Jerry Dipoto deftly executing plan as Mariners trade for Adam Lind

Servais can't wait to get started with Mariners (2:21)

New Mariners manager Scott Servais talks about the challenges he'll face in his first season on the job, including working with a lot of players who are new to the team. (2:21)

The trade: The Milwaukee Brewers traded first baseman Adam Lind to the Seattle Mariners for three teenage right-handed pitchers: Daniel Missaki, Carlos Herrera and Freddy Peralta.

Jerry Dipoto's offseason has been amazing. The new general manager of the Mariners took over a dire situation: a club that went 76-86, had big money tied up into Robinson Cano, Felix Hernandez, Kyle Seager and Nelson Cruz, and maybe the worst farm system in the majors. To make matters worse, the team finished with the 11th-worst record in the majors, when the top 10 picks are protected when signing a free agent who was given a qualifying offer. And your marching orders: Given the ages of Cano, Hernandez, Seager and Cruz, build a team that can win now. That's all. Welcome to the Pacific Northwest, Jerry.

Dipoto has remade the team, wheeling and dealing like that annoying fantasy owner who makes a million trades every season. I don't know whether the team is better, but he identified the team's problems and has worked to improve those areas: more athleticism in the outfield and better OBP in the lineup. He has been clear in his plan and executed that plan with few resources at his disposal. It's been a dizzying series of maneuvers.

He traded for Leonys Martin to play center field, buying low after Martin's poor 2015; he dumped Mark Trumbo's contract to free up money to sign Nori Aoki; he traded for starter Nate Karns and center-field prospect Boog Powell; after losing Hisashi Iwakuma in free agency, he quickly traded for Wade Miley; he picked up catchers Chris Iannetta and Steve Clevenger, who maybe aren't Buster Posey and Yadier Molina, but Mariners catchers were all-time bad at the plate in 2015. Now he has picked up a first baseman who hit .277/.360/.460 with the Brewers.

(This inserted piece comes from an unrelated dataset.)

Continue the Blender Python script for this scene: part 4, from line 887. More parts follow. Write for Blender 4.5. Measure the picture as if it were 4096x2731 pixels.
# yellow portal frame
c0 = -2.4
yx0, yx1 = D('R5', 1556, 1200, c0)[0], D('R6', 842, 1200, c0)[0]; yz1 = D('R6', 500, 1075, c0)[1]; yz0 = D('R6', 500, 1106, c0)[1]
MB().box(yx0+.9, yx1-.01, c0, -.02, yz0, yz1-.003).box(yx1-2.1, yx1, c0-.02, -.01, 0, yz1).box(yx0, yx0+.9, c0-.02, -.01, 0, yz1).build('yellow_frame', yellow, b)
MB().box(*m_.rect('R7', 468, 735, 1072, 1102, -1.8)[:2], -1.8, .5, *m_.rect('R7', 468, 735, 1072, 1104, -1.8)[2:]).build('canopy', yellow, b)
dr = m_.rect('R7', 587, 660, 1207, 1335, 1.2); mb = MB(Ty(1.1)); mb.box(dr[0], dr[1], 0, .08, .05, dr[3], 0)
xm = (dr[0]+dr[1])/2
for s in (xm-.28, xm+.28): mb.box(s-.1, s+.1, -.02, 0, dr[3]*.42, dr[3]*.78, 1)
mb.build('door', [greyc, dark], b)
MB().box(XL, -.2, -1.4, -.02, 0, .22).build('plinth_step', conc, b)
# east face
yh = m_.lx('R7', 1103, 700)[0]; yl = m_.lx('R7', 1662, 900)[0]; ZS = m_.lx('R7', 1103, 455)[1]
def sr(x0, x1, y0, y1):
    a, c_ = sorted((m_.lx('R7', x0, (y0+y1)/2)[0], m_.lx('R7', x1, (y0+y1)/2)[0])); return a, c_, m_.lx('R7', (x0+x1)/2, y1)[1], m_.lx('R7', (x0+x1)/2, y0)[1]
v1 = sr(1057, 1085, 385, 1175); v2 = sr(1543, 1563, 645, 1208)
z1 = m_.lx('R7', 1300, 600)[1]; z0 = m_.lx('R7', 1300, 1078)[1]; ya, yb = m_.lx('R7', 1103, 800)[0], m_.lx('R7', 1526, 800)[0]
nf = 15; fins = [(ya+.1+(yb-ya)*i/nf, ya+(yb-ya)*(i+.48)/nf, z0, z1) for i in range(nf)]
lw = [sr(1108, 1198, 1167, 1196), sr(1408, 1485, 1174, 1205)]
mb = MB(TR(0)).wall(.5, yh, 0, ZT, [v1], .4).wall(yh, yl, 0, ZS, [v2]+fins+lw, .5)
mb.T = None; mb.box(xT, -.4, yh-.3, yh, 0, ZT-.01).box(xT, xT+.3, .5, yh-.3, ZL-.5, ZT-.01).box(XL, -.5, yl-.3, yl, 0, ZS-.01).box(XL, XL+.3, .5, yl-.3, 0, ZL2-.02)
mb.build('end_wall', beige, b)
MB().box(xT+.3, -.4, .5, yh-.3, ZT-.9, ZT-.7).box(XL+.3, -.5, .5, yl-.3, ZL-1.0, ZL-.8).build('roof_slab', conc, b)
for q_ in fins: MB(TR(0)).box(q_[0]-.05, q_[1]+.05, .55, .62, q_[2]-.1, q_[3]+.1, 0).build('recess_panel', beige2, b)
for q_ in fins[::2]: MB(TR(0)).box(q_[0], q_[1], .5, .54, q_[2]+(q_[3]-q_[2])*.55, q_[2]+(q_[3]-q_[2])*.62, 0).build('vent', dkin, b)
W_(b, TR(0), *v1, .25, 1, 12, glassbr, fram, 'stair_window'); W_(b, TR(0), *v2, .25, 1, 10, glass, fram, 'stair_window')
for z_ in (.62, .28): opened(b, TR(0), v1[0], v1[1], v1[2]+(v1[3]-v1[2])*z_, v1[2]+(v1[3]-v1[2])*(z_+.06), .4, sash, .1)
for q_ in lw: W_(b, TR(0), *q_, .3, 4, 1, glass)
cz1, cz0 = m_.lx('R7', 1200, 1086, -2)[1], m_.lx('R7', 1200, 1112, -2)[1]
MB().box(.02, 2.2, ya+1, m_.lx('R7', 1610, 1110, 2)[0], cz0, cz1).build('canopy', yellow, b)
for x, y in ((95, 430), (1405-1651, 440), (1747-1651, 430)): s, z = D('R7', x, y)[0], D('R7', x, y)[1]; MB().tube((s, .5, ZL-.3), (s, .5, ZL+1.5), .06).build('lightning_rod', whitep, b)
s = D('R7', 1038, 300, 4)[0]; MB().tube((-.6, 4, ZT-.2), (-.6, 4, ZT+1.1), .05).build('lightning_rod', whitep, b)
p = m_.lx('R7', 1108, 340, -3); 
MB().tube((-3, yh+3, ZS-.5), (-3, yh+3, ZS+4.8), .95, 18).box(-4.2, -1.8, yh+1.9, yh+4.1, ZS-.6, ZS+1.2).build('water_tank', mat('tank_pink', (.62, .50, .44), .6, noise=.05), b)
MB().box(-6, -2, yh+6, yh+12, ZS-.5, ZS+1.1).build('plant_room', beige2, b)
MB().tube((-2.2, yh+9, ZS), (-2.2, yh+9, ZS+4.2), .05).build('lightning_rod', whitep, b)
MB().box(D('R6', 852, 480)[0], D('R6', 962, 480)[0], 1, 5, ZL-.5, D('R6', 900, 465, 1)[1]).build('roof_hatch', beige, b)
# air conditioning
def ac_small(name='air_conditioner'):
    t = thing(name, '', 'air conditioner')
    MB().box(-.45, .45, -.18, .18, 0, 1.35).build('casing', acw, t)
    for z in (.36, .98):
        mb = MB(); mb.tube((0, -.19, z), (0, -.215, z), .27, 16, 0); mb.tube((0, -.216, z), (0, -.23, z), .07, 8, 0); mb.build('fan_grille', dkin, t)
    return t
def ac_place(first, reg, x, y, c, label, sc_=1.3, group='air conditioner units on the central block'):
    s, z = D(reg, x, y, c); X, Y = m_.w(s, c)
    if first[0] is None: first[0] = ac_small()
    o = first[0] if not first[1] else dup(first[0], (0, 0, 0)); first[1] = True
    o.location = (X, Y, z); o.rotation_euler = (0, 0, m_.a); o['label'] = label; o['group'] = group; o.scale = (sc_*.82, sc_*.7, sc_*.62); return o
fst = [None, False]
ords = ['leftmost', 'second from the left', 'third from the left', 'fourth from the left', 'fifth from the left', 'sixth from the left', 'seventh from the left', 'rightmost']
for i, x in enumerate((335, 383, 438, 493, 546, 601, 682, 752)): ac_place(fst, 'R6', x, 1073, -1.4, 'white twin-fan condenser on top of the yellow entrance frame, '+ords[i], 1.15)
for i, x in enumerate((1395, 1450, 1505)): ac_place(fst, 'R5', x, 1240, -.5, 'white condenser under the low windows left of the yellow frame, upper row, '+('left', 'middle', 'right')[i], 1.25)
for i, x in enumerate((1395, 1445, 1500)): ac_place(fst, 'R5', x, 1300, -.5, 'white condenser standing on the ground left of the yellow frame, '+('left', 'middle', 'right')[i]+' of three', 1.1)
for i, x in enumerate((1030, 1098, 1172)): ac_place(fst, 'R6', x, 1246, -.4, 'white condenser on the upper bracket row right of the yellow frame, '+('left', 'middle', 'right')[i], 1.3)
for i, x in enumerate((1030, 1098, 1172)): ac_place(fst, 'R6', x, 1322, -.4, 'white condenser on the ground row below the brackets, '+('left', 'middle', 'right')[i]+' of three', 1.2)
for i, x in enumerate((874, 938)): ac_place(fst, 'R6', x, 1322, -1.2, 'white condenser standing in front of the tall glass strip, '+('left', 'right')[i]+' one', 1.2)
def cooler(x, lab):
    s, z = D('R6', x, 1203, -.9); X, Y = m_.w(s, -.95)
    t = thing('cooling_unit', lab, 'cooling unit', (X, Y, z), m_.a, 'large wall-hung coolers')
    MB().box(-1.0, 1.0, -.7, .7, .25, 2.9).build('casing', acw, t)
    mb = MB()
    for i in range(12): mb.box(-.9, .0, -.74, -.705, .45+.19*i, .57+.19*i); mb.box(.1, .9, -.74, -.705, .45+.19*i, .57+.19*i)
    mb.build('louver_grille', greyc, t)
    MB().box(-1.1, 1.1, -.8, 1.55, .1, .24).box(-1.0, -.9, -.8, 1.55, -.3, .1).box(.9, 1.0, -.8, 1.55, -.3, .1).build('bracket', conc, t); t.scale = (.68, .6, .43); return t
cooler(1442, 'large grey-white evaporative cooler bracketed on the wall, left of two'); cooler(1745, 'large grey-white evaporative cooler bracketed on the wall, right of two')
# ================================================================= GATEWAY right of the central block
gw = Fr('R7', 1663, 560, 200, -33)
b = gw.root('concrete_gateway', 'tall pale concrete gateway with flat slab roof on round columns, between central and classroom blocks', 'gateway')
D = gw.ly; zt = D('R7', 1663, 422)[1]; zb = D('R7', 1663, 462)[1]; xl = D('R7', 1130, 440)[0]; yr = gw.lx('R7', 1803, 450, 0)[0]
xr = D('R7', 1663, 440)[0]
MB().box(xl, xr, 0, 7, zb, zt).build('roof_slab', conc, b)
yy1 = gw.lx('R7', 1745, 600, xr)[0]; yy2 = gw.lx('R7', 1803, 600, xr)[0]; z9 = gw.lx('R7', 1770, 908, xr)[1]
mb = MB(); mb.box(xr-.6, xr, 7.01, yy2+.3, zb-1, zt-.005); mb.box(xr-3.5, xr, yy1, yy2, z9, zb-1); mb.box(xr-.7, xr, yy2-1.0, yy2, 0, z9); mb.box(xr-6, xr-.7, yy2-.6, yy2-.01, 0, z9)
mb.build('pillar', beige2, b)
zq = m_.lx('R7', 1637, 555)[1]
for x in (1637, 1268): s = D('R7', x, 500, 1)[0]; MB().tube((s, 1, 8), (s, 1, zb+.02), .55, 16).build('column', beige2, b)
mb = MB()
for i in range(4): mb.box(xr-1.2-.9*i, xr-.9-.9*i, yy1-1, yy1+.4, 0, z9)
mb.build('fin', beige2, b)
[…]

The reason: The Mariners needed a first baseman. They traded away Trumbo and Logan Morrison, but no big loss there: Mariners first basemen hit .235/.301/.401. Jesus Montero wasn't going to be the answer.

Lind has had a perplexing career. He broke out with a monster 2009 season with the Blue Jays when he hit .305 with 35 home runs. He then spent the next three seasons as a below-average hitter. Then he figured things out again, and in the past three seasons -- two with Toronto, one with Milwaukee -- he hit .291/.364/.478. He draws some walks and doesn't strike out excessively. He can't hit lefties (.193/.245/.279), so he probably needs a platoon partner, maybe Montero, or maybe a free agent like Mike Napoli.

He's just a one-year solution, but the Mariners should see their best production from first base in a long time. Look at where they've ranked in the majors in wOBA at first base:

2015: 27th

2014: 26th

2013: 18th

2012: 29th

2011: 18th

2010: 28th

2009: 16th

Russell Branyan hit 31 home runs in 2009. That was the last time the Mariners received league-average first-base production.

The impact: The Mariners now can roll out a lineup like this:

RF Aoki

SS Ketel Marte

2B Cano

DH Cruz

3B Seager

1B Lind

LF Seth Smith/Franklin Gutierrez

C Iannetta/Clevenger

CF Martin

The bench looks a little better as well. Besides the left-field platoon, you have Chris Taylor and Luis Sardinas as backup infielders and Shawn O'Malley as an infielder/outfielder, plus maybe the platoon partner for Lind. If Iannetta bounces back, the Mariners could receive league-average-or-better OBP from the first eight spots in the lineup.

The rotation now lines up as Hernandez, Miley, Taijuan Walker, James Paxton and Karns. It's very thin, with only Vidal Nuno and Mike Montgomery in reserve. The bullpen has Joaquin Benoit and Charlie Furbush and a bunch of question marks after trading away Carson Smith and Tom Wilhelmsen. Of course, the bullpen was a train wreck in 2015, so it's unlikely to be worse. Dipoto will probably look to add another free agent or two there.

Is this a team that can contend? On paper, you still put them behind the Rangers and Astros, but there's not a powerhouse team in the division, at least not at this point in the offseason. They'll need Walker to take a big leap forward and Paxton to actually stay healthy. The bullpen will have to sort itself out and Aoki and Marte will have to get on base. But the outfield defense will be better and the team should score more runs, even given some regression from Cruz after his monster season.

Maybe the best part of all this: At least the Mariners have a plan. It's been a long time since a Mariners front office had one.